There was a time when Richard Curtis wrote witty, profound stuff like Blackadder. Those days are long gone. Ever since he had a megahit with Four Weddings and a Funeral he has become simply unbearable, a pompous windbag with nothing to say. Love Actually and The Boat that Rocked were throwaway rubbish, morally dubious and pretentious in the extreme. Trash is his and the equally pious Daldry’s go at cracking third world problems, and it’s worthy, dull and utterly without charm. It’s clearly meant to be Daldry’s Slumdog Millionaire, but here’s some news Slumdog has already been made, with proper actors and a great script. This is not much more than a likewarm ripoff.
The plot is the usual stuff. Three boys live in the slums of Rio de Janiero, scrambling around in rubbish trying to find a bit of cash or jewellery. When they find a wallet containing a letter, the key to a railway locker and an id card of a missing legal activist who has opposed a government plan, the boys know it’s important and set off to find “justice” via a jailed freedom fighter.
When Daldry introduced his film at a screening in London he revealed that when it is played in Brazil the audience fall about laughing. Presumably the reason is the people there are so fed up with being portrayed as plucky urchins scrambling around in poverty they find his film funny. The comparisons with Slumdog are inevitable there are scenes at a railway station, in the rubbish-strewn slums and there is even the bad cop not past torturing children. In Slumdog this was played by the great Irfan Khan, here it is played by an actor with no threat whatsoever and little screen presence.
Scene after scene make absolutely no sense, particularly when the kids break into the grounds of a rich man’s house and are discovered by the groundsman. Instead of hurling them out on their ear he lets them wander around gathering evidence and clues to solve the “mystery”.
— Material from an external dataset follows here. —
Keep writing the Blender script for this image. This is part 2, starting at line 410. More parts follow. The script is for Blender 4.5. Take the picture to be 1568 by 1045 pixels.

It’s no surprise that Trash has received few nominations at award season, in the BAFTAs, Oscars or even Bifas. The photography is dull and the editing poor with no sense of pace or threat to the young boys. It’s a cynical film, an attempt to pull at the heartstrings thanks to the performances of three young boys who have never acted before.
They are entirely blameless, Jesuita Barbosa in particular has huge natural charm, but they can and will make better projects than this. Martin Sheen looks suitably baffled at being asked to play a priest helping out in the slums, and Rooney Mara has some depth in a thankless role as the boys’ presumably unpaid teacher.
If Daldry and Curtis want to bring attention to the slums of Rio they would do better by working for Oxfam or Save the Children, rather than churning out worthy, dull fare like this.
Overall verdict: A cynical attempt to cash in on Slumdog Millionaire which falls flat on just about every level.